Once she gets up, quickly without engaging, put her back in bed. She will not do it on her own... being she is so young. So you have to direct her and do it for her.
My kids, after doing that, waking... at weird hours... would go back to sleep, with my egging them on. If I expected them to do it on their own, at 2:00am... they wouldn't. They didn't battle about it. I told them its still dark, not time to get up yet. And they'd go back to sleep.

Naps are still important. The daily naps have to be a regular routine.... or she has to have quiet time.

It will pass.
Most kids will sort of resist a nap... they want to keep on playing. But they ARE tired/fussy/cranky.

My kids still nap... and go to bed by 8:00-8:30 fine.

Intermittent sleep aberrations will occur... but it passes. Just keep to your regular sleep/nap routines.... but for your girl, BEFORE bedtime, try making bedtime a tad later... and beforehand, make everything quiet/dark/boring.... since she needs to wind-down first. It is 'transitioning' the child to sleep... prepping the atmosphere beforehand.

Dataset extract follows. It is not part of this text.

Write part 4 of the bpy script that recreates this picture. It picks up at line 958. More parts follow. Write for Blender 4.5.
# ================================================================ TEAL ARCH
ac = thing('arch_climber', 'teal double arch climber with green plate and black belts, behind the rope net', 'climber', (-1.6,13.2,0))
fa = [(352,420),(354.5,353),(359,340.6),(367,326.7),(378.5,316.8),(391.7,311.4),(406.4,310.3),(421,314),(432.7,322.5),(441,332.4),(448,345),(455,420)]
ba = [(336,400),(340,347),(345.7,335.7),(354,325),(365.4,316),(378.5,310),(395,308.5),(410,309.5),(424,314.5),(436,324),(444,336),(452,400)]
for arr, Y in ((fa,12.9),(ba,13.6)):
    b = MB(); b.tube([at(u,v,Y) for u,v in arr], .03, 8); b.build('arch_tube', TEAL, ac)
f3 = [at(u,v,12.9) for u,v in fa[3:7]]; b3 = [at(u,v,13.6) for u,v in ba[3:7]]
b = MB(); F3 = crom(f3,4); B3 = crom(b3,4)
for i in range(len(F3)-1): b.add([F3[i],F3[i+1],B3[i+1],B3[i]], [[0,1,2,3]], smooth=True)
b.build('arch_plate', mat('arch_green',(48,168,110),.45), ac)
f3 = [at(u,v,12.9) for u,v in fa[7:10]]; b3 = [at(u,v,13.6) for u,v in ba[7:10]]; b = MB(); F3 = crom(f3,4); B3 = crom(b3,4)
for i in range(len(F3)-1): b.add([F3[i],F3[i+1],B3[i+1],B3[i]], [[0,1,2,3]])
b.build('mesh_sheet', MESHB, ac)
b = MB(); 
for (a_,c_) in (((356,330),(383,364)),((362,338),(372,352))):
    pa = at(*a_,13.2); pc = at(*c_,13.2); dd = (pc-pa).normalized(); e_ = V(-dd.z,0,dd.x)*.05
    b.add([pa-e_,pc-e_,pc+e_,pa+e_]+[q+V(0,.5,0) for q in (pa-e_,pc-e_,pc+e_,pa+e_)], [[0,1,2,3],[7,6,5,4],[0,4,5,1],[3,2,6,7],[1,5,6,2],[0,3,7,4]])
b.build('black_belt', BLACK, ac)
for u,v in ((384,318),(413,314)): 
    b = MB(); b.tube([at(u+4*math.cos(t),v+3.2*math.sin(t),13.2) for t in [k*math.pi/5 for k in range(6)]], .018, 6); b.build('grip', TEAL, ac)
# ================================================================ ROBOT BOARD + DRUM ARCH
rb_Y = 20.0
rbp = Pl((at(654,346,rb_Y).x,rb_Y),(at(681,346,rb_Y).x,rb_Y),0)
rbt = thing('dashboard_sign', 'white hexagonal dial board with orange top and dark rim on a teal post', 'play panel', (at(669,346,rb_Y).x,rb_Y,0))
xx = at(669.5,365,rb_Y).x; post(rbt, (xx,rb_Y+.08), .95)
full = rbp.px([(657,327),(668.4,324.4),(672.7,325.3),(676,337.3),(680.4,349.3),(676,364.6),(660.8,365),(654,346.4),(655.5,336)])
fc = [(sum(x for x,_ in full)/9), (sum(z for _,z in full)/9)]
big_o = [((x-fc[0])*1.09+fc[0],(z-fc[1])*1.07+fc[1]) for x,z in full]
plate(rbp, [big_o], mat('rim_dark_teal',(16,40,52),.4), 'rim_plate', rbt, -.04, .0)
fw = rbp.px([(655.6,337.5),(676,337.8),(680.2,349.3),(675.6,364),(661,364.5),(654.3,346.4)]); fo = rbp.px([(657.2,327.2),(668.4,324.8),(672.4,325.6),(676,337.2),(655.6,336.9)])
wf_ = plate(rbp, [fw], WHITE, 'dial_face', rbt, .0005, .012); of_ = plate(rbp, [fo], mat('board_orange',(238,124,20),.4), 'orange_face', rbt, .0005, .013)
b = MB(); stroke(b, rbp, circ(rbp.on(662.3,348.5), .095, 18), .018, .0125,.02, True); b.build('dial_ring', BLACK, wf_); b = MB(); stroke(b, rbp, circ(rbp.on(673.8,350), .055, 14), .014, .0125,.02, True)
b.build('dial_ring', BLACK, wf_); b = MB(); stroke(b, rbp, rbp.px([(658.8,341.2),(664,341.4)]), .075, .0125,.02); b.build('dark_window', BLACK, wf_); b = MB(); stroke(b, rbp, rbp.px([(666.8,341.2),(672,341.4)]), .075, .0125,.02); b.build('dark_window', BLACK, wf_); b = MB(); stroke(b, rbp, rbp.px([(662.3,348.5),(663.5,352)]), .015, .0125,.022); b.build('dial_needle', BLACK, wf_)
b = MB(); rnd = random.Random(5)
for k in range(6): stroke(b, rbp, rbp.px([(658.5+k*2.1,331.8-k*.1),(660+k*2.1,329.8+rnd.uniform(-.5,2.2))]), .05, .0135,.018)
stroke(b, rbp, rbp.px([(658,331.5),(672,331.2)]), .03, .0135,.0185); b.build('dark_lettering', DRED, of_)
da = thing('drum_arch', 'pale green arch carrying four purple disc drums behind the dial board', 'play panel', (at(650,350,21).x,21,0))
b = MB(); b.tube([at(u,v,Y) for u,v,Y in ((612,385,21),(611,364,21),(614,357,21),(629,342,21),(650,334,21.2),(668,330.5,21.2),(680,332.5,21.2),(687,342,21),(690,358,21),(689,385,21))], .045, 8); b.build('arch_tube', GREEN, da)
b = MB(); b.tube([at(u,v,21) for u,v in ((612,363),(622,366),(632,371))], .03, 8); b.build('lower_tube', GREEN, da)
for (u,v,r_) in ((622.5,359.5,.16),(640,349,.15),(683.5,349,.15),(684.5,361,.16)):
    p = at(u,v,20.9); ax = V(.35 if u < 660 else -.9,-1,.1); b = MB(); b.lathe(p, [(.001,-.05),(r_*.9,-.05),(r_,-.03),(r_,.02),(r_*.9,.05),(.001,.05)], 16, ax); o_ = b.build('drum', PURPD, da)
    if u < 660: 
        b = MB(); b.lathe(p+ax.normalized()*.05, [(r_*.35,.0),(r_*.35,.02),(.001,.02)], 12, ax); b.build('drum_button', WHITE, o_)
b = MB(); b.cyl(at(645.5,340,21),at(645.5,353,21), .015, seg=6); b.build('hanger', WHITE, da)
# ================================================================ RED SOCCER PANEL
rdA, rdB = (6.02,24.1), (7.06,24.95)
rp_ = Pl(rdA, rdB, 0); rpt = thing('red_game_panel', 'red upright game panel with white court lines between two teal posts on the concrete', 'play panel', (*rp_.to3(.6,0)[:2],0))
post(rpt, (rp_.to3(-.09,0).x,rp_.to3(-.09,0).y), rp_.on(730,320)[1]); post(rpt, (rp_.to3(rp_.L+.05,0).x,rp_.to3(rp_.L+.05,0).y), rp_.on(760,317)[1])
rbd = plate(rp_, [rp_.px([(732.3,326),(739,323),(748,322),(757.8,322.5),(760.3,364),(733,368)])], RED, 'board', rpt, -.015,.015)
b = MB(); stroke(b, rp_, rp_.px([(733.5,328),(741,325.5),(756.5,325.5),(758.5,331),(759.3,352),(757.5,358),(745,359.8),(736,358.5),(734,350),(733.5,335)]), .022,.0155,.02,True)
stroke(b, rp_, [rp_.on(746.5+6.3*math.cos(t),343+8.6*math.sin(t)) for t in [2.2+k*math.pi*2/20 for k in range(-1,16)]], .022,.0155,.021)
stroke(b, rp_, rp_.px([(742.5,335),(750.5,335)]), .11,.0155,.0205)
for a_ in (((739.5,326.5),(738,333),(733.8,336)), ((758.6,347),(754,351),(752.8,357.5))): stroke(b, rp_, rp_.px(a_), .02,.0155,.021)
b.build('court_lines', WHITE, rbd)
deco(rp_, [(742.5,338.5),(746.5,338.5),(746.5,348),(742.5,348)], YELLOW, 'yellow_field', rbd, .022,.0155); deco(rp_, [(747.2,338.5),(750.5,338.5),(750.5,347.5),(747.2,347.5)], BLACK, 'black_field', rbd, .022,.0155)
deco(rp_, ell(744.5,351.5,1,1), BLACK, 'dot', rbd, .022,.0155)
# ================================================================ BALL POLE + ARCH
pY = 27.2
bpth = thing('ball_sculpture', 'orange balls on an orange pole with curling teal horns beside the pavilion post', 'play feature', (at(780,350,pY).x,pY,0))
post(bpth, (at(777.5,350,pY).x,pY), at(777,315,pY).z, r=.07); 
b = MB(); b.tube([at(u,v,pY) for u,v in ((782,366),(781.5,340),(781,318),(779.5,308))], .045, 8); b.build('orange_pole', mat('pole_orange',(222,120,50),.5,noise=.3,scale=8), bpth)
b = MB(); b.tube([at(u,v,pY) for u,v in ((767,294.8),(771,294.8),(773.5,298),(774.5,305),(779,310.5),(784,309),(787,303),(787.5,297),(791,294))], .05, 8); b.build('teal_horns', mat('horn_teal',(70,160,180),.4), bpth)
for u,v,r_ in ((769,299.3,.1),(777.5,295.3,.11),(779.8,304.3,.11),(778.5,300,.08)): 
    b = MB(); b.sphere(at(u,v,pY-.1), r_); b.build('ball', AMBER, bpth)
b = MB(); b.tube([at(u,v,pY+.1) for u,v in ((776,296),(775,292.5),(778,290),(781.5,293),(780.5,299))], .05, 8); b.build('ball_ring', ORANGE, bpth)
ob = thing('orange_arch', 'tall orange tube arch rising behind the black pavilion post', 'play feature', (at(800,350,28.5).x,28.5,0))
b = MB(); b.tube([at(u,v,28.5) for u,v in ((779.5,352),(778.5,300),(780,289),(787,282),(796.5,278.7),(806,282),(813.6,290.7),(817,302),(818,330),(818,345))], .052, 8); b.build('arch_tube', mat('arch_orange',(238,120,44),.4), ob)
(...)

There have been many times, when once I got my kids wound down for bed and relaxed, then in comes Daddy/my Hubby and he starts playing with them. Then, all that bedtime prep, goes out the door, and then my kids 'wake up' again and not in sleep mode. So... don't do active activity before bed... it gets them too wired and over-tired... before bed.

Also, being over-tired, actually makes a kid NOT be able to sleep, nor fall asleep well, nor stay asleep well.